──────── Material supplied

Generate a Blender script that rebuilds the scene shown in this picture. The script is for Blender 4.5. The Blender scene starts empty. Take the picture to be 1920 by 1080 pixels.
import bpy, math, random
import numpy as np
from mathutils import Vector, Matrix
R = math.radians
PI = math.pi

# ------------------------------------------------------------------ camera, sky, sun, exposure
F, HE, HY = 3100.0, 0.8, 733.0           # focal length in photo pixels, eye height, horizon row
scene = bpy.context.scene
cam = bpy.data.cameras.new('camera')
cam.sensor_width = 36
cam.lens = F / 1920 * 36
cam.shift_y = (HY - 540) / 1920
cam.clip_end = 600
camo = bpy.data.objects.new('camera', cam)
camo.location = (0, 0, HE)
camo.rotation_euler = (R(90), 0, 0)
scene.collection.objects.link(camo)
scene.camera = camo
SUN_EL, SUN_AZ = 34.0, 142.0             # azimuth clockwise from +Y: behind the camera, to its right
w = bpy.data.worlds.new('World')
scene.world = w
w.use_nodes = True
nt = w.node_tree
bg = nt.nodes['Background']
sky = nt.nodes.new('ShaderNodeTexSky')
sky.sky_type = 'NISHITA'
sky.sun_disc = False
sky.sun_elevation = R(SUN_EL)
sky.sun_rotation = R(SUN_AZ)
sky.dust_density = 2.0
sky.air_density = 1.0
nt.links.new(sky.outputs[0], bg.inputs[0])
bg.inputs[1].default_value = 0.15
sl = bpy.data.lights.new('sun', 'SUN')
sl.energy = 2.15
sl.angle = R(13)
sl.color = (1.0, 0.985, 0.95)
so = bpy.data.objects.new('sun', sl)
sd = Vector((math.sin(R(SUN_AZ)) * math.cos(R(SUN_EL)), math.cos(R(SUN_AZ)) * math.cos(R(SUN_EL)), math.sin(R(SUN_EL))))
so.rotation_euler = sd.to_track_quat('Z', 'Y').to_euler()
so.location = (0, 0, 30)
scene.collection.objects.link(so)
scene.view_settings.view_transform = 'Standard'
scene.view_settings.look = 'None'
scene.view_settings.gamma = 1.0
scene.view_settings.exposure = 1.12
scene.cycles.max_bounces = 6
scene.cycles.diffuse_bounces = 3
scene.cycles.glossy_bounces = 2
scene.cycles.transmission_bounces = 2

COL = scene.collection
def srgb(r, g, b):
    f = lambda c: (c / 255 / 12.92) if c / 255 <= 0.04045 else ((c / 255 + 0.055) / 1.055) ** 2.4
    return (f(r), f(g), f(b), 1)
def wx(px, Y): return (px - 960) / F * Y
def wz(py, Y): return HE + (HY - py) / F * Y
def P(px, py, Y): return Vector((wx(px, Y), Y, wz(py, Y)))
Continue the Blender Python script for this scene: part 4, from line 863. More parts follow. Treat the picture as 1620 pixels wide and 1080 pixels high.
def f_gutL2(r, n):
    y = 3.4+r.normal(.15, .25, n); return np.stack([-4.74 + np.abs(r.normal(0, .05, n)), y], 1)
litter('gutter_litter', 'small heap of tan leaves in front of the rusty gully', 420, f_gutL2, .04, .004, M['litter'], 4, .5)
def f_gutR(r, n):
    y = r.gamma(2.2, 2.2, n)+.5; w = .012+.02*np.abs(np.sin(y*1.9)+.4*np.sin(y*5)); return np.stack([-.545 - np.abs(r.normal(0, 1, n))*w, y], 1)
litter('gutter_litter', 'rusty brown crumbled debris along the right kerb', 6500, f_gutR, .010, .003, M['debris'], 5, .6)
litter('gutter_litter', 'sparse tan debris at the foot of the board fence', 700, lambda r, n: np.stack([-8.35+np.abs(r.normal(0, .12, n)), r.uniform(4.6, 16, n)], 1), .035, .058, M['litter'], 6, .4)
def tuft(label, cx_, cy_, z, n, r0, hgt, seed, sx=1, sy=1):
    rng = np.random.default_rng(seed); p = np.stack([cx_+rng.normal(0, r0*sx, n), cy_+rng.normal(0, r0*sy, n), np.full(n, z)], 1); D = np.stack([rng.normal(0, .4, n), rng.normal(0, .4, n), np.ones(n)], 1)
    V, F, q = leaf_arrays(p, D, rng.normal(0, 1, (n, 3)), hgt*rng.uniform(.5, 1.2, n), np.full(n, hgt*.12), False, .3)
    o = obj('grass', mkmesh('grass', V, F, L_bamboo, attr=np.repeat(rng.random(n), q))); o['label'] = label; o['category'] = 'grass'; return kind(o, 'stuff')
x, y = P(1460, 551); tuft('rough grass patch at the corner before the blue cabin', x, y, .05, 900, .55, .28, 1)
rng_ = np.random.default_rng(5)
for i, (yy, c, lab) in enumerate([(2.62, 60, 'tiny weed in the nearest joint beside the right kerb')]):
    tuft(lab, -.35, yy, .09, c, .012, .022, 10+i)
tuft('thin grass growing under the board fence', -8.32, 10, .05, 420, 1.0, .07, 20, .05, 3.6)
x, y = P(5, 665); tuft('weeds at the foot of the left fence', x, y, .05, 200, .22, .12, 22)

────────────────

Give the lines again, exactly as they stand, from the beginning of the data through the line with "PI = math.pi".

Generate a Blender script that rebuilds the scene shown in this picture. The script is for Blender 4.5. The Blender scene starts empty. Take the picture to be 1920 by 1080 pixels.
import bpy, math, random
import numpy as np
from mathutils import Vector, Matrix
R = math.radians
PI = math.pi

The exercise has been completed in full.